Sunday, 28 August, 2022 -
Serge Schmemann
There were reports on Saturday that the International Atomic Energy Agency has a team of experts ready to visit Ukraine’s Zaporizhzhia Nuclear Power Plant within days. It would not be a minute too soon: Artillery shells are landing with chilling regularity in and around the facility, Europe’s largest nuclear power station.
In the latest scare, shelling on Thursday damaged external power lines, threatening a critical power supply to the facility. Ukrainian technicians were able to reconnect the plant to the national power grid on Friday, averting disaster.

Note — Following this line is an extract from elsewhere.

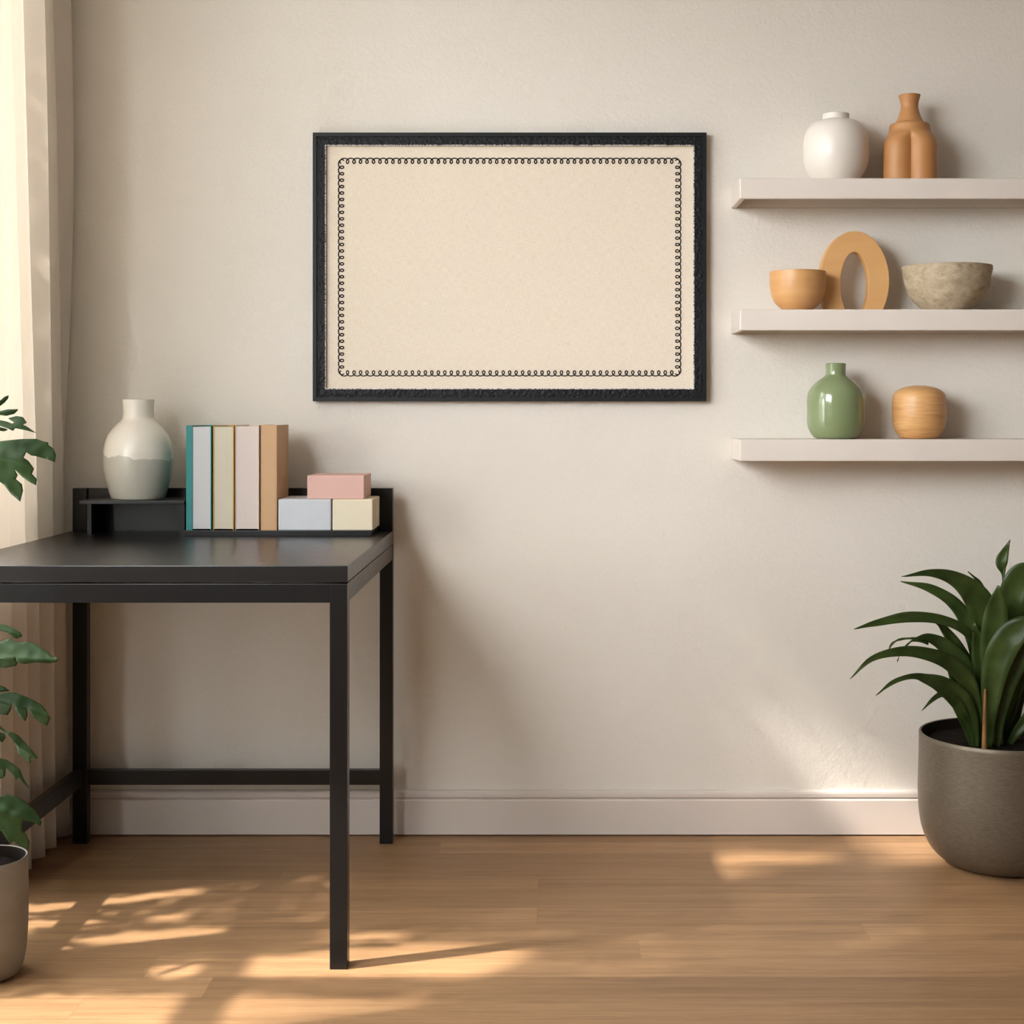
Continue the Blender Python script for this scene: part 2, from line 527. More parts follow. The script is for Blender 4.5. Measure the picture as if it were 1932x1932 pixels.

Sanity is a hard sell in a war in which Russia is waging a scorched-earth campaign to bring Ukraine to its knees, and Ukraine is fighting for its survival. Yet the recent agreement to allow grain shipments out of Ukraine demonstrated that international pressure on Russia to prevent the conflict from spreading beyond the battlefields can work. And with Chernobyl as a shared traumatic memory, Russians and Ukrainians know better than most nations the horror of a nuclear catastrophe.
I was the Times bureau chief in Moscow when Chernobyl erupted in April 1986, and remember well the eerie fear of an invisible, deadly threat permeating the clear spring air. Thirty-six years later, about 1,000 square miles around the wounded plant are still sealed off as a Zone of Alienation. No doubt those memories are behind reports that Ukraine is preparing evacuation plans for about 400,000 people living near the Zaporizhzhia plant.
Zaporizhzhia is a more modern and far safer model than Chernobyl, theoretically capable of withstanding far greater damage. But the potential for a massive disaster when lethal shells land among the nuclear reactors, cooling towers, machine rooms and radioactive waste storage sites is real and present.
Seized by the Russians shortly after they invaded Ukraine six months ago, the sprawling plant on the Dnipro River is now on the front line of the war. A Times report on Tuesday detailed what that means: artillery shells exploding and tracer rounds streaking through the complex, while a skeletal crew of Ukrainian technicians maintains the plant under the guns of an estimated 500 Russian soldiers.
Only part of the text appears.